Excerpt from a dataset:
^^^^^^^^^^^^^^^^
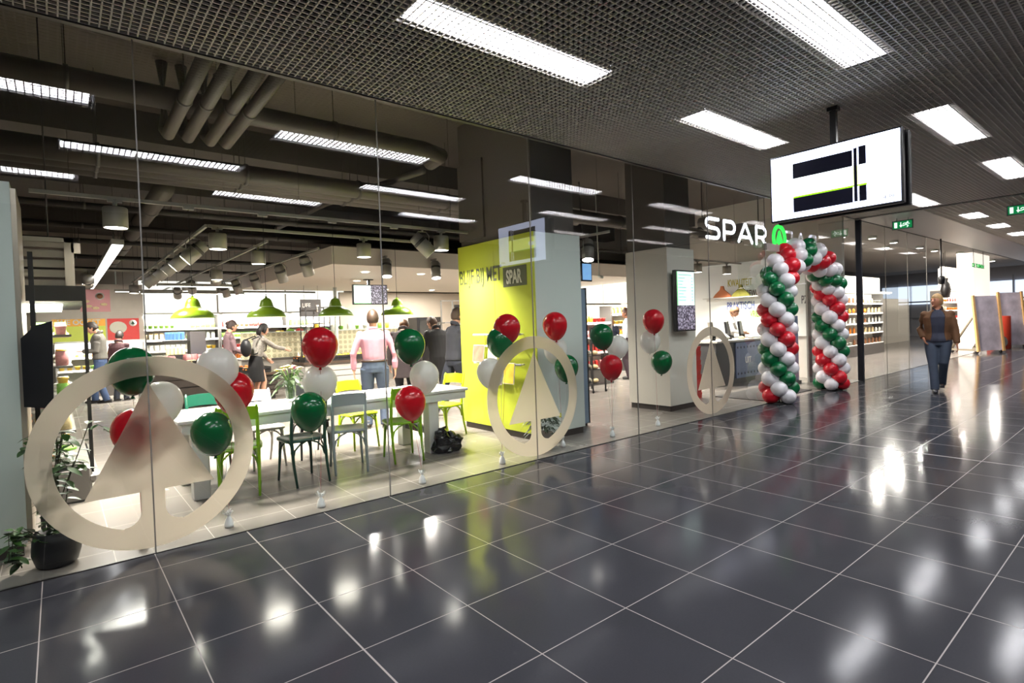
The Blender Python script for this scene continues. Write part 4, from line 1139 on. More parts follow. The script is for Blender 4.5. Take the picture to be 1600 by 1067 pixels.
m = MB(); m.cyl((.22, -.016, .48), (.22, -.01, .48), .09, 20); m.build('roundel', price, t); m = MB(); m.prism([(-.05, -.03), (.05, -.03), (0, .06)], (.22, -.018, .48), (1, 0, 0), (0, 0, 1), .002); m.b2(.21, .23, -.02, -.018, .425, .45); m.build('roundel_tree', mat('print green', (30, 80, 50), .5), t)
t = poster('pink poster with coffee cup and pastries high on the plank wall', .5, 1.15, 2.25, 2.85, mat('pink print', (214, 150, 152), .5, emit=.1), 14.03)
m = MB()
m.cyl((.1, -.02, .42), (.1, -.008, .42), .1, 18); m.build('cup', price, t); m = MB(); m.cyl((.1, -.024, .42), (.1, -.018, .42), .07, 18); m.build('coffee', PM['brown'], t)
m = MB()
for a, b in ((-.15, .15), (-.2, .28), (.18, .2), (0, .1)): m.ball((a, -.014, b), (.08, .006, .04), 10, 6)
m.build('pastry', PM['cream'], t)

# chiller stock
rnd = random.Random(5)
for zi, z in enumerate(chs):
    n_ = ['lowest', 'second', 'third', 'fourth', 'top'][zi]
    for yi in range(4):
        for xi in range(6):
            k = rnd.choice(('packet', 'tray', 'packet', 'tub')); c = rnd.choice(('white', 'cream', 'yellow', 'white', 'orange', 'green', 'pink'))
            p = (-.80+xi*.165, 2.06+yi*.42, z+.001)
            product(k, c, p, rnd.uniform(-.3, .3), '%s %s on the %s shelf of the left chiller' % (c, k, n_), '%s %ss on the %s shelf of the left chiller' % (c, k, n_)).scale = (.8, .8, .8)
            if k in ('tray', 'tub') and z < 1.5: product(k, c, (p[0], p[1], p[2]+(.058 if k == 'tray' else .085)), rnd.uniform(-.4, .4), '%s %s on the %s shelf of the left chiller' % (c, k, n_), '%s %ss on the %s shelf of the left chiller' % (c, k, n_)).scale = (.8, .8, .8)

# ================================================================ PRODUCE ISLANDS
wood = mat('dark crate wood', (74, 56, 42), .7, noise=.2, scale=10); blk = mat('black crate', (26, 24, 24), .5)
def crate_mesh(w_, d_, h_, nm, mt):
    m = MB(); m.b2(-w_/2, w_/2, -d_/2, d_/2, 0, .015)
    for s_ in (-1, 1):
        m.b2(s_*w_/2-.008, s_*w_/2+.008, -d_/2, d_/2, 0, h_)
        m.b2(-w_/2, w_/2, s_*d_/2-.008, s_*d_/2+.008, 0, h_*.42).b2(-w_/2, w_/2, s_*d_/2-.008, s_*d_/2+.008, h_*.58, h_)
    return m.mesh(nm, mt)
cr_b = crate_mesh(.56, .38, .13, 'crate', blk)
def island(label, x0, x1, y0, y1, ztop, where, fill, seed, front=(60, 50, 44)):
    rnd = random.Random(seed)
    t = thing('display_table', label, 'display table', ((x0+x1)/2, (y0+y1)/2, 0)); W_, D_ = (x1-x0)/2, (y1-y0)/2
    MB().b2(-W_, W_, -D_, D_, ztop-.06, ztop).build('top', wood, t)
    m = MB()
    for i in range(4): m.b2(-W_+.04, W_-.04, -D_+.03, -D_+.06, .12+i*(ztop-.2)/4, .12+(i+1)*(ztop-.2)/4-.02)
    m.b2(-W_+.04, W_-.04, -D_+.06, D_-.04, .1, ztop-.06); m.build('front', mat('slats %d' % seed, front, .6), t)
    MB().b2(-W_+.08, W_-.08, -D_+.1, D_-.08, 0, .1).build('plinth', dark, t)
    nx = max(1, int((x1-x0)/.6)); ny = max(1, int((y1-y0)/.42)); kk = 0
    for i in range(nx):
        for j in range(ny):
            cx_ = x0+(i+.5)*(x1-x0)/nx; cy_ = y0+(j+.5)*(y1-y0)/ny
            o = bpy.data.objects.new('crate', cr_b); COL.objects.link(o); o.location = (cx_, cy_, ztop)
            k, c = fill[kk % len(fill)]; kk += 1
            tag(o, 'black crate of %s %s on %s' % (c, {'fruit': 'fruit', 'tray': 'trays', 'packet': 'packets', 'tub': 'tubs', 'bread': 'loaves'}[k], where), 'crate', 'black crates on %s' % where)
            for a in range(4):
                for b_ in range(3):
                    if k == 'tray' and (a % 2 or b_ == 1): continue
                    product(k, c, (cx_-.19+a*.125+rnd.uniform(-.02, .02), cy_-.11+b_*.11+rnd.uniform(-.015, .015), ztop+.06+rnd.uniform(0, .03)), rnd.uniform(-.5, .5), '%s %s heaped in a black crate on %s' % (c, k, where), '%s %ss heaped on %s' % (c, k, where))
    return t
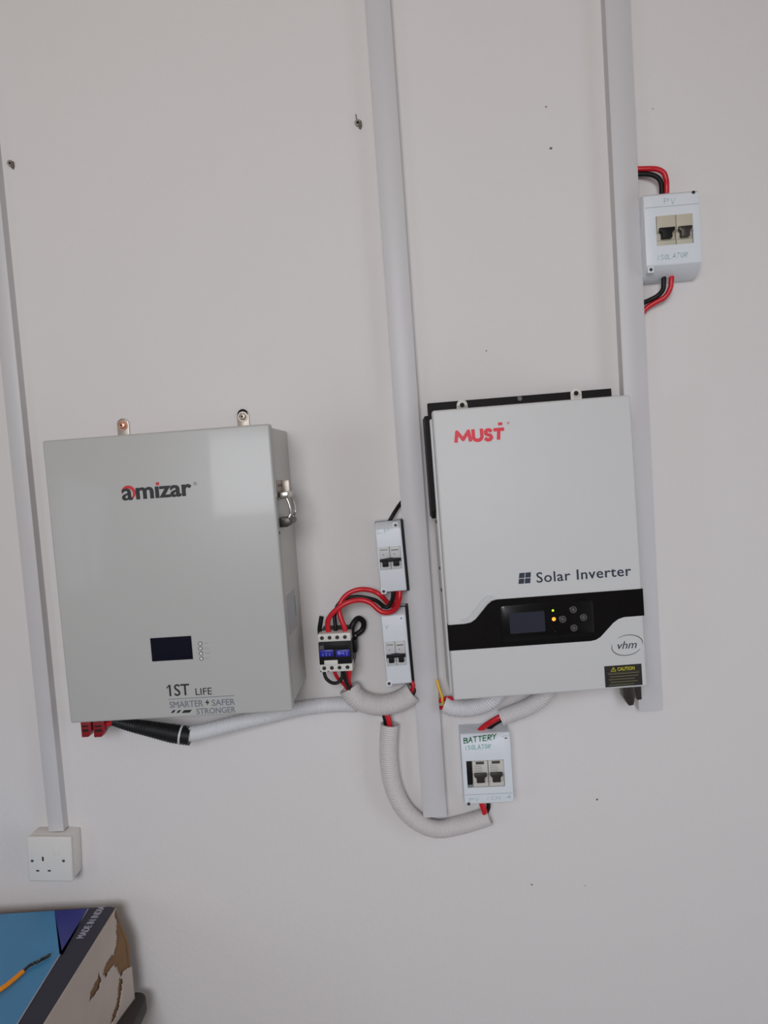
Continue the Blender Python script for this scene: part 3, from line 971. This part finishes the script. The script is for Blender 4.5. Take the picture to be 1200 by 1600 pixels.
# battery breaker box below the inverter
D3 = .056
F, R, w, h, W4 = enclosure(((719, 1149), (796, 1146), (804, 1256.5), (726, 1260)), D3, 'white breaker box with green handwriting below the inverter', (729.5, 1188, 788, 1230), shoulder=(.012, .004), top_d=.86, bot_d=.8)
bx0 = W4[0] + (W4[2] - W4[0]) * .15
MB().box(W4[0] + .0003, bx0 - .0003, W4[1] + .004, W4[3] - .0003, D3 - .013, D3 - .004).build('blank_filler', 'black', R, bevel=.0006)
mid = (bx0 + W4[2]) / 2
for (a, b) in ((bx0, mid), (mid, W4[2])):
    mcb(R, a + .0003, b - .0003, W4[1] + .0005, W4[3] - .0005, D3 + .002, 'mcb', poles=1, ganged=False, print_=False, toggle='darksteel')
    mm = (a + b) / 2
    MB().box(mm - .0075, mm + .0075, W4[3] - .006, W4[3] - .001, D3 + .001, D3 + .0028).build('terminal_cap', 'screwm', R)
    pr = MB()
    for k in range(4):
        z = W4[3] - .010 - k * .0034
        pr.box(a + .004, mm + (.004 if k else .002), z, z + .0007, D3 + .002, D3 + .0023)
    pr.build('breaker_print', 'greyink', R, smooth=False)
screw(R, F, 790.5, 1154.5, D3 - .002)
screw(R, F, 732.5, 1256, D3, pad=False)
handwriting('BATTERY', loc(F, 725, 1161, D3), loc(F, 777, 1154, D3), .0095, D3, 'green', R, .0016)
handwriting('ISOLATOR', loc(F, 726, 1172, D3), loc(F, 768, 1169, D3), .008, D3, 'palegreen', R, .0012)
handwriting('PV ICH 4', loc(F, 734, 1252, D3), loc(F, 800, 1247, D3), .006, D3, 'faded', R, .0011)
a = loc(F, 760, 1241, D3)
MB().box(-w / 2 + .002, w / 2 - .002, a[1], a[1] + .0007, D3 - .0002, D3 + .0003).build('cover_crease', 'paleink', R, smooth=False)


# ------------------------------------------------------------------ contactor
def contactor():
    D = .080
    F, w, h = fit((496.5, 991), (547, 989), (551, 1048), (500.5, 1050.5), D)
    R = empty('contactor', F, 'small black and white contactor with blue plates and red wires', 'contactor')
    hw, hh = w / 2, h / 2
    L = lambda x, y, d=D: loc(F, x, y, d)
    zt = L(522, 1002.5)[1]
    zb = L(525, 1037)[1]
    MB().box(-hw, hw, -hh + .004, hh - .002, 0, D - .030).build('rear_body', 'black', R, bevel=.001)
    MB().box(-hw + .0003, hw - .0003, zb, zt, D - .0295, D + .004).build('front_body', 'black', R, bevel=.001)
    for (z0, z1, nm) in ((zt + .0003, hh, 't'), (-hh, zb - .0003, 'b')):
        blk = MB()
        blk.box(-hw, hw, z0, z1, D - .0295, D)
        if nm == 'b':
            a, b = L(507, 1031), L(528, 1031)
            blk.box(a[0], b[0], z1 - .0005, a[1], D - .004, D + .0055)
        bo = blk.build('terminal_block', 'term', R, bevel=.0007)
        if nm == 't':
            xs = [L(x, 997)[0] for x in (503, 515, 527, 539)]
        else:
            xs = [L(x, 1042)[0] for x in (506.5, 518.5, 530.5, 543)]
        zc = (z0 + z1) / 2
        for x in xs:
            s = MB().disc(x, zc, .0036, D - .001, D + .0006, 14).build('terminal_screw', 'darksteel', bo)
            MB().box(x - .0028, x + .0028, zc - .0006, zc + .0006, D + .0006, D + .0008).build('screw_slot', 'hole', s)
        if nm == 'b':
            for x in (501.5, 513):
                q = L(x, 1050.5)
                MB().disc(q[0], q[1] + .0015, .0012, D, D + .0006, 8).build('moulded_dot', 'hole', bo)
    for (x0, x1) in ((499.5, 521.5), (525, 546.5)):
        r = rect_px(F, x0, 1015, x1, 1025.5, D + .004)
        p = MB().box(r[0], r[2], r[1], r[3], D + .003, D + .0062).build('blue_plate', 'blue', R, bevel=.0006)
        m = MB()
        zc = (r[1] + r[3]) / 2
        if x0 > 510:
            m.disc(r[0] + .006, zc + .001, .0036, D + .0062, D + .0066, 12)
            m.prism([(r[0] + .009, zc), (r[0] + .014, zc + .003), (r[0] + .0155, zc - .0035), (r[0] + .012, zc - .001)], D + .0062, D + .0066)
            m.box(r[2] - .006, r[2] - .0045, zc - .004, zc + .003, D + .0062, D + .0066)
        else:
            for k in range(3):
                m.box(r[0] + .005 + k * .006, r[0] + .0068 + k * .006, zc - .0048, zc - .0005 + .0012 * (k % 2), D + .0062, D + .0066)
        m.build('plate_marks', 'bluelight', p, smooth=False)
    r = rect_px(F, 499, 1008.5, 506, 1015, D + .004)
    MB().box(r[0], r[2], r[1], r[3], D + .003, D + .0050).build('switch_window', 'screwm', R)
    MB().box(-hw + .012, hw - .004, zt - .013, zt - .002, D + .003, D + .0055).build('front_rib', 'black', R, bevel=.0006)
    # side lug
    MB().box(hw, hw + .006, -.012, .012, .012, .040).build('side_lug', 'black', R, bevel=.001)
    return F


CF = contactor()

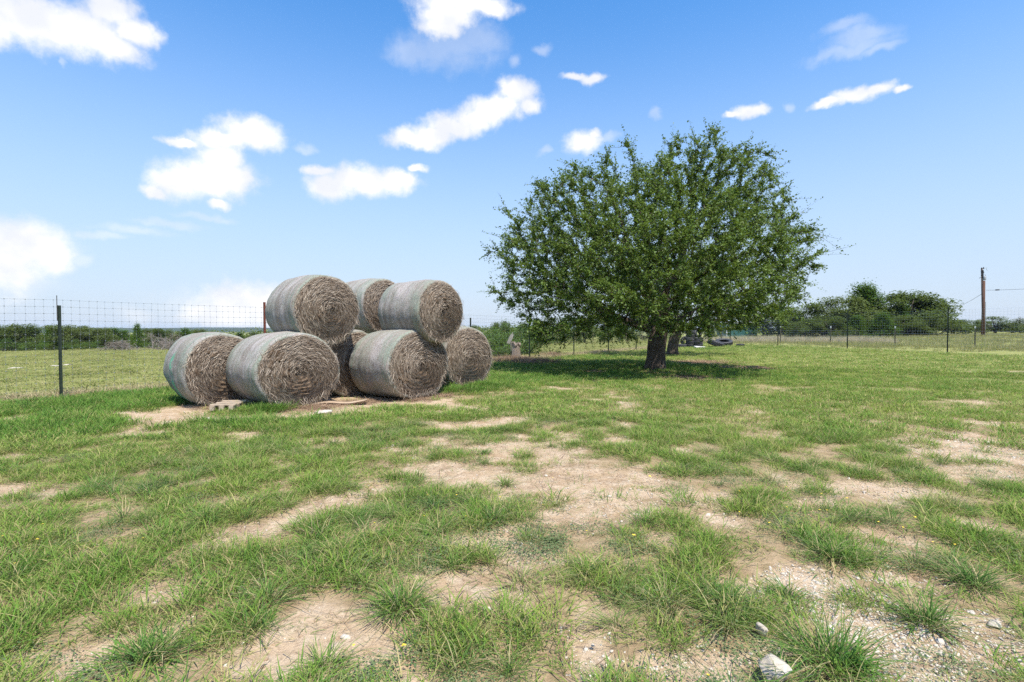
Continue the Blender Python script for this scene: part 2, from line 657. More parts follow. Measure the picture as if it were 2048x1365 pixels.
^^^^^^^^^^^^^^^^
* [Problem to work on]:
Copy every line of the records above that contains "parts".

* [Exercise result]:
The Blender Python script for this scene continues. Write part 4, from line 1139 on. More parts follow. The script is for Blender 4.5. Take the picture to be 1600 by 1067 pixels.
Continue the Blender Python script for this scene: part 2, from line 657. More parts follow. Measure the picture as if it were 2048x1365 pixels.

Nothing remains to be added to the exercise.